## EXERCISE
Start at the first line of the material below and retype each line through the one containing "COL = S.collection", exactly.

## PROVIDED DATA
------------------------------------------------------------------------
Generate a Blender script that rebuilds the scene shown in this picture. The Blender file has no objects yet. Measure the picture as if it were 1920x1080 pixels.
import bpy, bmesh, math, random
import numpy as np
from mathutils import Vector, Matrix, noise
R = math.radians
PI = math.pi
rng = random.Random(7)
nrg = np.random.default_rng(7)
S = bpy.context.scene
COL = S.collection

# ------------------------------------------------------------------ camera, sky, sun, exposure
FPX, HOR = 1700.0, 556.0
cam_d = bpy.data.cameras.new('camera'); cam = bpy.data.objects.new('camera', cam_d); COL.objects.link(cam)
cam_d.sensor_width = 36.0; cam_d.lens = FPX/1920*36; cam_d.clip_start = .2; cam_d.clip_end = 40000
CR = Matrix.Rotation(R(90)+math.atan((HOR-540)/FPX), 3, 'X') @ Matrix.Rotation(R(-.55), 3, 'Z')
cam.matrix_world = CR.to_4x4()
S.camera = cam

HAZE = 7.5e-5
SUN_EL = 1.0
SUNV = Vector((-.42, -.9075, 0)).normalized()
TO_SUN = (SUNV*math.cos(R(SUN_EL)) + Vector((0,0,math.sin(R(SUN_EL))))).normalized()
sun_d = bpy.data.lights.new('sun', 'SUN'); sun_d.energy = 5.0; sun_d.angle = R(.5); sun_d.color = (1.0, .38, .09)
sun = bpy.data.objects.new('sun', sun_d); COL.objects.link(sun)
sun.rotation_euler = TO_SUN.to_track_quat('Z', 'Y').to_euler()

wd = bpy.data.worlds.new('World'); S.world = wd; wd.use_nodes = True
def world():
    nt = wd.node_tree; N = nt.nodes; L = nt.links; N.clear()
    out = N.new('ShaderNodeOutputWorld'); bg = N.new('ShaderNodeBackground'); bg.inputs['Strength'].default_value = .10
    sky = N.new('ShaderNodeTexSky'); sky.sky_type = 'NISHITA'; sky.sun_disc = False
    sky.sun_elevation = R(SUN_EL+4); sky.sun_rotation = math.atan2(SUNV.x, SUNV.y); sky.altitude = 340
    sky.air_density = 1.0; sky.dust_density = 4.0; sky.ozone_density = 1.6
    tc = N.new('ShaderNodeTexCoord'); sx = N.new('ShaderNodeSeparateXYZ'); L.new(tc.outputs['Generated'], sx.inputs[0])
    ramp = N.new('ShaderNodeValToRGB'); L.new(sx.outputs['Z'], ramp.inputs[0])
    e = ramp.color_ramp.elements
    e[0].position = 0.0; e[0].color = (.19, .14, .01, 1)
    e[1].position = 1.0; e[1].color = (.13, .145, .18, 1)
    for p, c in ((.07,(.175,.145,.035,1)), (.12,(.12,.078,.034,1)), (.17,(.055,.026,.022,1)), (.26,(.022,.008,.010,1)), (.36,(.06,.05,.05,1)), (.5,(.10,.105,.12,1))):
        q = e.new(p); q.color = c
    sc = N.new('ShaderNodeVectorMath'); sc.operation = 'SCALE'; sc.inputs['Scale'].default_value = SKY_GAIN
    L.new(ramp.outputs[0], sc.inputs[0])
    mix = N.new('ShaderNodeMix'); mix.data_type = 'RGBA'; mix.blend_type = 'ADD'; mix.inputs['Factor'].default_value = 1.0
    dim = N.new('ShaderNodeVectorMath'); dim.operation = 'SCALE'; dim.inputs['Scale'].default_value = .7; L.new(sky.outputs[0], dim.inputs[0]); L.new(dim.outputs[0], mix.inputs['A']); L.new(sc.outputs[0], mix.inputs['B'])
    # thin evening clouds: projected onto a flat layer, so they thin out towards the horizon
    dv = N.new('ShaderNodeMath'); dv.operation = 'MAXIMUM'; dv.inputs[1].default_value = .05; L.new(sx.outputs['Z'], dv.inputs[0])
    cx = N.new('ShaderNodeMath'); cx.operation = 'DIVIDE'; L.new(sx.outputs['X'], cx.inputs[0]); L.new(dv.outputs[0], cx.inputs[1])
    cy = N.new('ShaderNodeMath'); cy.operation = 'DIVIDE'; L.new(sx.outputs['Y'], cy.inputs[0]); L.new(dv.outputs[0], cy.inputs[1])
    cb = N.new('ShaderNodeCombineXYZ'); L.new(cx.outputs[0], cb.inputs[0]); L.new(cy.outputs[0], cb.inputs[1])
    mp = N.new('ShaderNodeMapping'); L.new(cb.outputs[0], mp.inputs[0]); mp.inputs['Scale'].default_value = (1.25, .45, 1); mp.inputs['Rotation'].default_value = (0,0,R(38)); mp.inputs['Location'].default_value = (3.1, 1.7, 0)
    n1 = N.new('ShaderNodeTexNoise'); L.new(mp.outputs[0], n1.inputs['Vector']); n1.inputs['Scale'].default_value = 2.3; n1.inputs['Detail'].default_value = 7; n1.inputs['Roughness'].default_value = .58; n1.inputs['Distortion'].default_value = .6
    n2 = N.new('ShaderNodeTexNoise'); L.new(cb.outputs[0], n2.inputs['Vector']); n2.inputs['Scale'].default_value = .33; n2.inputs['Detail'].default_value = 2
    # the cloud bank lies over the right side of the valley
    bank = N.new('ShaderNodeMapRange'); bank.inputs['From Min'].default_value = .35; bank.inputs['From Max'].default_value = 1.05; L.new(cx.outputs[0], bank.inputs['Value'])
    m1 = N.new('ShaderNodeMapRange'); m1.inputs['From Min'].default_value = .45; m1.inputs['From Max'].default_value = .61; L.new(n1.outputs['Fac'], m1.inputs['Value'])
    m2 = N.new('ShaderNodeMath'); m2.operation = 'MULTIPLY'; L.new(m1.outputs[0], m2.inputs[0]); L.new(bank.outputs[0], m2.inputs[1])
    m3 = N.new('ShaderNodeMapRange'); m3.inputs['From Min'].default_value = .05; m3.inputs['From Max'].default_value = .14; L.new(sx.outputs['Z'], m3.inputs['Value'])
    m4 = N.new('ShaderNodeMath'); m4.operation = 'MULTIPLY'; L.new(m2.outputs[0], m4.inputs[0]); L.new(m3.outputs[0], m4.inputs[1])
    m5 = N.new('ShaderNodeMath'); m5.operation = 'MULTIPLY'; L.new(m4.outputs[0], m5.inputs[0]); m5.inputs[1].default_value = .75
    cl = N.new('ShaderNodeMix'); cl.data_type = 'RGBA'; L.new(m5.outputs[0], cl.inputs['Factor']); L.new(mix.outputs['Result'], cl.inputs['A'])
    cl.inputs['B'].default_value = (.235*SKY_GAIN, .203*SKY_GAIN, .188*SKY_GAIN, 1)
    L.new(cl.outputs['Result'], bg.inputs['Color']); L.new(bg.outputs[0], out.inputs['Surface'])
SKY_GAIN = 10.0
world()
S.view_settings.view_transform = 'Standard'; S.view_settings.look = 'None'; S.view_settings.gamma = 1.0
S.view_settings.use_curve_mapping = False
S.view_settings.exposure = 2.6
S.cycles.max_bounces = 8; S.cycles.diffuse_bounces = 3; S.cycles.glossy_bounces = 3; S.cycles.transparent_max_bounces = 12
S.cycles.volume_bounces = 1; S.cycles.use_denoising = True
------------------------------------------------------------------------
## SOLUTION TO THIS PROBLEM
Generate a Blender script that rebuilds the scene shown in this picture. The Blender file has no objects yet. Measure the picture as if it were 1920x1080 pixels.
import bpy, bmesh, math, random
import numpy as np
from mathutils import Vector, Matrix, noise
R = math.radians
PI = math.pi
rng = random.Random(7)
nrg = np.random.default_rng(7)
S = bpy.context.scene
COL = S.collection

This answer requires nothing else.